The websites for Reach-owned weeklies Crewe Chronicle, Chester Chronicle and Macclesfield Express will merge into one online title called Cheshire Live this week.
The new website, plans which were first announced in March, will go live on Thursday as the “new home of live news, sport and entertainment across Cheshire”.
In an article announcing the changes, the Chester Chronicle said the website will continue to “serve the communities we already do” through the print titles, while “expanding to become a county-wide digital news service”.
Cheshire Live will cover towns around the county including Warrington, Knutsford, Wilmslow, Congleton, Runcorn and Widnes.
Reach also publishes the Runcorn and Widnes News in neighbouring borough Halton.
Chester Chronicle content editor Frances Barrett, who will become publisher of Cheshire Live, told Behind Local News: “Up until now, people in Cheshire have not had a definitive and comprehensive county-wide online service they can turn to, but Cheshire Live is about to change that.
“The Live model affords us the valuable opportunity to not be as restricted by the perceived ‘traditional’ scope and remit of a newspaper’s digital counterpart.”
She said the new site will “re-define the media landscape of the county”, adding that “it will allow us to finally exploit the bags of potential it has to offer”.
On Facebook and Twitter, the Chester Chronicle pages will become the main social media presence for Cheshire Live.
The Crewe, Macclesfield and Ellesmere Port pages will be retained but will undergo a name change to reflect their association with Cheshire Live.

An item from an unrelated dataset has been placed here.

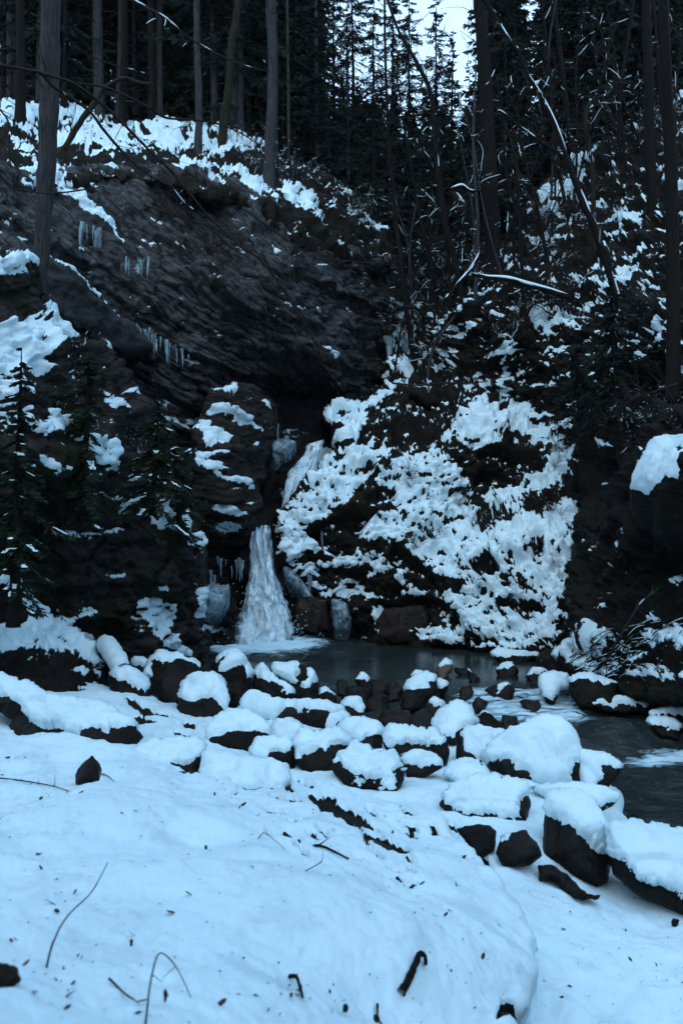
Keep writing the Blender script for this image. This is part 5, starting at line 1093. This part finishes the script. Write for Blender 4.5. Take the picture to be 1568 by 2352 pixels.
rock('blocky wet rock between the ice flow and the white slope', zJ((190,540),(380,520),(405,600),(345,680),(170,660),(155,600)), [], 0, 902, mat='reddish', d=19.2, lean=.2, fat=.6)
rock('dark wet rock hump splitting the lower fall from the ice curtain', zF((370,1740),(430,1725),(520,1715),(550,1850),(500,1925),(340,1915),(345,1850)), [], 0, 903, d=19.0, lean=.3)
rock('low wet rock lapped by foam at the foot of the ice curtain', zF((290,2060),(400,2010),(520,1990),(520,2120),(420,2170),(260,2160)), [], 0, 905, d=18.9, lean=.3)
rock('round dark boulder wedged below the ice apron of the upper chute', zF((890,450),(960,402),(1080,410),(1095,450),(1000,520),(900,530)), [], 0, 904, d=22.2, lean=.3)
# ------------------------------------------------------------------ on the snow bank
def lie(key, label, pts, w, seed, name='twig', cat='twig', mat='twig', twigs=0, L=.12, lift=.012, group=None, snow=0):
    """a stick lying on a surface; pts = (px, py, lift)"""
    P = []
    for q in pts:
        b = on(key, q[0], q[1]); b[2] += lift + (q[2] if len(q) > 2 else 0); P.append(b)
    P = spline(P); root = P[0].copy(); rs = np.random.RandomState(seed); a = Acc()
    r = w * np.linspace(1, .45, len(P)); a.tube(P - root, r, 6, lump=.2, seed=seed)
    o = a.build(name, M[mat]); o.location = Vector(root.tolist()); tag(o, label, cat, group)
    t = Acc(); s = Acc()
    if twigs: twigs_from(t, P - root, rs, twigs, L, w * .5, .1, 0); loose(t.build('side_twig', M[mat], o))
    if snow: snow_on(s, P - root, r, rs, snow * .75, .9); loose(s.build('snow_load', M['snow'], o))
    return o
lie('bank', 'thin twig lying at the crest of the snow bank near the big slab boulder', [(-5,1770),(60,1786),(95,1797),(125,1815),(157,1842)], .007, 1, twigs=3)
lie('bank', 'curved pale grass stalk rising from the near snow', [(115,2210),(130,2175,.03),(160,2130,.06),(218,2100,.1),(250,2062,.16)], .004, 2)
lie('bank', 'short dark stick half sunk in the near snow', [(262,2235),(300,2262),(332,2297)], .004, 3)
lie('bank', 'bent stalk bowing over like a tripod in the near snow', [(352,2345),(362,2280,.05),(382,2232,.10),(420,2250,.07),(456,2282,.0)], .0035, 4, twigs=2, L=.1)
lie('bank', 'long dark stick lying down the bank toward the boulders', [(648,1960),(690,1982),(730,2002),(790,2030)], .014, 5, name='stick', cat='stick', mat='bark_dark', twigs=2)
lie('bank', 'straight short dark stick on the smooth side of the bank', [(905,2062),(935,2066),(968,2070)], .010, 6, name='stick', cat='stick', mat='bark_dark')
lie('bank', 'thin arched straw beside the long dark stick', [(690,2072),(725,2060,.03),(733,2035,.05)], .003, 7)
lie('bank', 'pair-like thin straw above the long dark stick', [(583,1982),(600,1978,.02),(615,1985),(650,2013)], .003, 8)
lie('bank', 'curled black root poking out of the near snow', [(927,2292),(938,2280,.01),(944,2266,.02),(950,2256,.03),(962,2254,.03),(966,2262,.015)], .020, 9, name='root', cat='root', mat='bark_dark')
lie('bank', 'split black root fragment in the near snow', [(674,2245),(690,2265,.02),(698,2285,.0),(702,2305)], .009, 10, name='root', cat='root', mat='bark_dark', twigs=3, L=.05)
lie('bank', 'slim dark stick sliding off the lower bank corner', [(880,2300),(892,2325),(912,2352)], .006, 11, name='stick', cat='stick', mat='bark_dark')
lie('bank', 'dark stick beside the upright black jag of rock', [(236,1762),(250,1768,.01),(270,1785)], .006, 12, name='stick', cat='stick', mat='bark_dark')
def poke(key, x, y, w, h, label, seed, group=None, name='stone', cat='stone', mat='boulder'):
    rs = np.random.RandomState(seed + 60); d = on(key, x, y + h * .45)[1]; a = np.sort(np.linspace(0, 2 * math.pi, 8, endpoint=False) + rs.uniform(-.3, .3, 8)); r = rs.uniform(.7, 1.1, 8)
    o = rock(label, np.column_stack([x + np.cos(a) * r * w / 2, y + np.sin(a) * r * h / 2]), [], 0, seed, name, cat, mat, d=d - .06 * w / F * d, lean=.5, step=max(.7, min(2.6, min(w, h) / 12)), wob=.08 * min(w, h), sink=.15 * h, facet=1.3)
    if group: o['group'] = group
    return o
rock('upright black jag of rock on the crest of the snow bank', [(210,1733),(230,1758),(228,1790),(205,1812),(186,1826),(172,1800),(172,1778),(190,1752)], [], 0, 511, 'stone', 'stone', d=on('bank', 190, 1815)[1], lean=.3, step=1.6, sink=4, facet=1.4)
poke('bank', 188, 1836, 26, 50, 'small dark rock just below the upright black jag', 12)
poke('bank', 12, 2245, 80, 78, 'large black stone nearest the viewer in the near snow', 13)
poke('bank', 8, 1888, 26, 34, 'black stone near the upper snow bank with a dent beside it', 14)
poke('bank', 806, 2042, 34, 44, 'dark brown stone under a little snow pillow', 15)
poke('bank', 796, 2080, 38, 40, 'dark stone directly below the brown stone', 16)
poke('bank', 770, 2072, 34, 46, 'ragged black clod of earth on the bank', 17)
poke('bank', 1148, 2346, 66, 44, 'dark stone bulging at the foot of the snow bank', 18)
poke('ground', 1284, 2312, 44, 72, 'black stone with a snow-filled hollow below the bank', 19)
poke('ground', 1329, 2117, 22, 16, 'small snow-split stone on the flat snow', 20)
poke('ground', 1436, 2154, 22, 12, 'small flat dark pebble on the flat snow', 21)
poke('ground', 1551, 2117, 22, 20, 'round grey pebble on the flat snow under the black boulder', 22)
for j, (x, y, w, h) in enumerate([(245,1884,12,16),(260,1846,7,9),(422,1832,14,10),(500,2080,16,16),(570,2094,10,12),(302,2165,7,16),(665,1887,24,18),(757,1962,30,16),(737,1990,24,14),(380,2285,12,30),(804,2130,16,34),(974,2127,40,16),(1000,2175,26,22),(794,2315,18,22),(864,2338,18,20),(690,2268,10,20),(1226,2120,16,6),(632,2092,10,6),(850,2100,9,8),(560,2200,6,6),(640,2210,6,6),(505,2230,7,5),(330,2060,7,5),(420,2060,5,5)]):
    poke('bank' if x < 1200 else 'ground', x, y, w, h, 'small dark clod or pebble breaking through the white bank', 30 + j, 'clods and pebbles in the snow bank')
# dead leaves
lv = None; rs = np.random.RandomState(77)
for j in range(46):
    x, y = rs.uniform(20, 1180), rs.uniform(1760, 2340)
    if j < 4: x, y = [(552,1882),(40,1738),(20,1742),(60,1735)][j]
    if x > 1000 and y < 2050: continue
    p = on('bank', x, y)
    if lv is None:
        t = np.linspace(-1, 1, 7); wv = .45 * np.sqrt(np.clip(1 - t ** 2, 0, 1)); up = .12 * t ** 2
        V = np.concatenate([np.column_stack([t, wv, up + .1 * wv]), np.column_stack([t, 0 * t, up]), np.column_stack([t, -wv, up + .1 * wv])])
        Q = np.array([(a + r * 7, a + 1 + r * 7, a + 8 + r * 7, a + 7 + r * 7) for r in (0, 1) for a in range(6)])
        o = lv = mk('dead_leaf', V, Q, M['leaf']); tag(o, 'tiny brown dead leaf lying on the snow bank', 'leaf', 'dead leaves on the snow')
    else: o = lv.copy(); COL.objects.link(o)
    o.location = Vector((p + [0, 0, .012]).tolist()); s = rs.uniform(.010, .022) * (2 if j < 4 else 1); o.scale = (s, s, s); o.rotation_euler = (rs.normal() * .5, rs.normal() * .5, rs.uniform(0, 6))
# ------------------------------------------------------------------ stump and the tangle of branches on the far bank
b = U([238, 252, 268, 284], [1478, 1496, 1520, 1545], [14.0, 13.6, 13.2, 12.9]); P = spline(b); a = Acc(); a.tube(P - P[0], np.full(len(P), .15), 12, lump=.12, seed=3)
st = a.build('log', M['bark_dark']); st.location = Vector(P[0].tolist()); tag(st, 'thick snow-plastered log slanting down off the crag foot', 'log')
a = Acc(); n = len(P); a.tube(P - P[0] + np.array([0, -.03, .06]), .165 * np.sqrt(np.clip(1.03 - np.linspace(-1, 1, n) ** 6, .03, 1)), 12, lump=.1, seed=5); a.build('snow_load', M['snow'], st)
rs = np.random.RandomState(5)
for j in range(38):
    x0, y0 = rs.uniform(1300, 1420), rs.uniform(1500, 1580); x1 = x0 + rs.uniform(60, 190); y1 = y0 - rs.uniform(.25, .6) * (x1 - x0)
    y1 = max(y1, 1440 - .2 * (x1 - 1440))
    k = 5; xs, ys = np.linspace(x0, x1, k) + rs.normal(size=k) * 5, np.linspace(y0, y1, k) + rs.normal(size=k) * 5
    lie('bankR', 'snow-crusted dead branch in the tangled pile on the far bank', [(x, y, rs.uniform(-.01, .10)) for x, y in zip(xs, ys)], rs.uniform(.008, .022), 300 + j, name='dead_branch', cat='branch', mat='bark_dark', twigs=8, L=.5, group='branches tangled on the far bank', snow=.9)
lie('bankR', 'pale bare driftwood limb sticking up from the branch tangle', [(1395,1540,.1),(1440,1500,.25),(1490,1460,.45),(1515,1440,.6)], .03, 401, name='dead_branch', cat='branch', mat='bark', twigs=5, L=.3, snow=.5)

# ------------------------------------------------------------------ leafless bushes
def bush_mesh(seed, h=1.0, n=9):
    rs = np.random.RandomState(seed); a = Acc(); s = Acc()
    for _ in range(n):
        d = np.array([rs.normal() * .5, rs.normal() * .5, 1]); d /= np.linalg.norm(d); p = [np.zeros(3)]; l = h * rs.uniform(.6, 1.1)
        for j in range(7):
            d = d + rs.normal(size=3) * .16; d /= np.linalg.norm(d); p.append(p[-1] + d * l / 7)
        p = np.array(p); a.tube(p, np.linspace(.010, .003, 8), 3); twigs_from(a, p, rs, 7, l * .55, .0055, .15, 3, s, .25)
    return a, s
bv = []
def bushes(label, group, key, poly, n, s0, s1, seed, tilt=.4, snow=True):
    rs = np.random.RandomState(seed); poly = np.array(poly, float); lo, hi = poly.min(0), poly.max(0); k = 0
    while k < n:
        x, y = rs.uniform(lo[0], hi[0]), rs.uniform(lo[1], hi[1])
        if sdist(np.array([x]), np.array([y]), poly)[0] < 0: continue
        k += 1; p = on(key, x, y)
        if len(bv) < 4:
            a, s = bush_mesh(500 + len(bv)); o = thing('bare_bush', p, label, 'bush', group); a.build('crown', M['twig'], o); loose(s.build('snow_load', M['snow'], o)); bv.append(o)
        else: o = dup(bv[rs.randint(4)], p, 0, 1, label, group)
        if not snow:
            for c in list(o.children):
                if c.name.startswith('snow_load'): bpy.data.objects.remove(c)
        o.rotation_euler = (rs.uniform(.1, tilt + .4), rs.uniform(-tilt, tilt), rs.uniform(-1, 1)); sc = rs.uniform(s0, s1); o.scale = (sc, sc, sc)
bushes('leafless twiggy bush in the gully above the chute', 'bare bushes in the gully', 'hillR', [(890,640),(1060,600),(1060,820),(900,840)], 16, .8, 1.7, 1)
bushes('leafless bush on the lip of the cliff', 'bare bushes on the cliff lip', 'hillL', [(560,330),(700,390),(850,500),(860,560),(700,470),(560,400)], 14, .6, 1.3, 2)
bushes('thin brown bush hanging on the cliff face', 'bare bushes on the cliff', 'cliff', [(330,470),(620,480),(860,620),(870,820),(700,780),(450,640)], 26, .5, 1.1, 3, .9, False)
bushes('leafless bush rooted in the white slope', 'bare bushes on the white slope', 'slope', [(1000,1030),(1300,980),(1290,1380),(1050,1400),(860,1200)], 14, .35, .8, 4)
bushes('leafless bush on the shaded upper slope', 'bare bushes on the shaded slope', 'hillR', [(1080,620),(1300,420),(1540,220),(1560,700),(1300,760),(1090,860)], 22, .7, 1.5, 5)
bushes('spindly bush on the steep wall by the snowy bulge', 'bare bushes on the steep wall', 'wall', [(1340,950),(1560,900),(1560,980),(1400,1100),(1330,1150)], 8, .5, 1.0, 6, .8)
bushes('dry brown tuft on the mossy crag', 'dry tufts on the crag', 'crag', [(40,730),(150,780),(420,1050),(440,1250),(300,1150),(100,1000)], 10, .3, .7, 7, .7)
bushes('dry tuft on the layered rock beside the fall', 'dry tufts on the layered rock', 'step', [(470,890),(600,900),(600,1000),(480,1000)], 6, .3, .6, 8)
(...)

The Chester Chronicle What’s On Facebook page will be rebranded Best in Cheshire, sharing content about places to eat and drink in Cheshire, music and theatre reviews, and retail and event news.
The three newspapers will still publish separate weekly print editions.
The Live rebranding began with the creation of Birmingham Live in September last year to focus solely on digital content, away from the Birmingham Mail newspaper’s editorial team.
Reach said the strategy of separating the print and digital teams had increased audience numbers.
Other regional websites have been created by merging the online presence of print titles in Essex, Kent, Cornwall, Devon, Somerset, Gloucestershire and Lincolnshire in the past few years.
In March Reach (then Trinity Mirror) announced that its newsrooms in the north east, Humber, south east and Devon and Cornwall regions were being restructured to create separate print and online teams, with the loss of 49 jobs.
One month earlier similar changes were announced for newsrooms in the West and East Midlands, Bristol, Gloucester, Somerset and Dorset regions, resulting in the loss of a separate 49 jobs.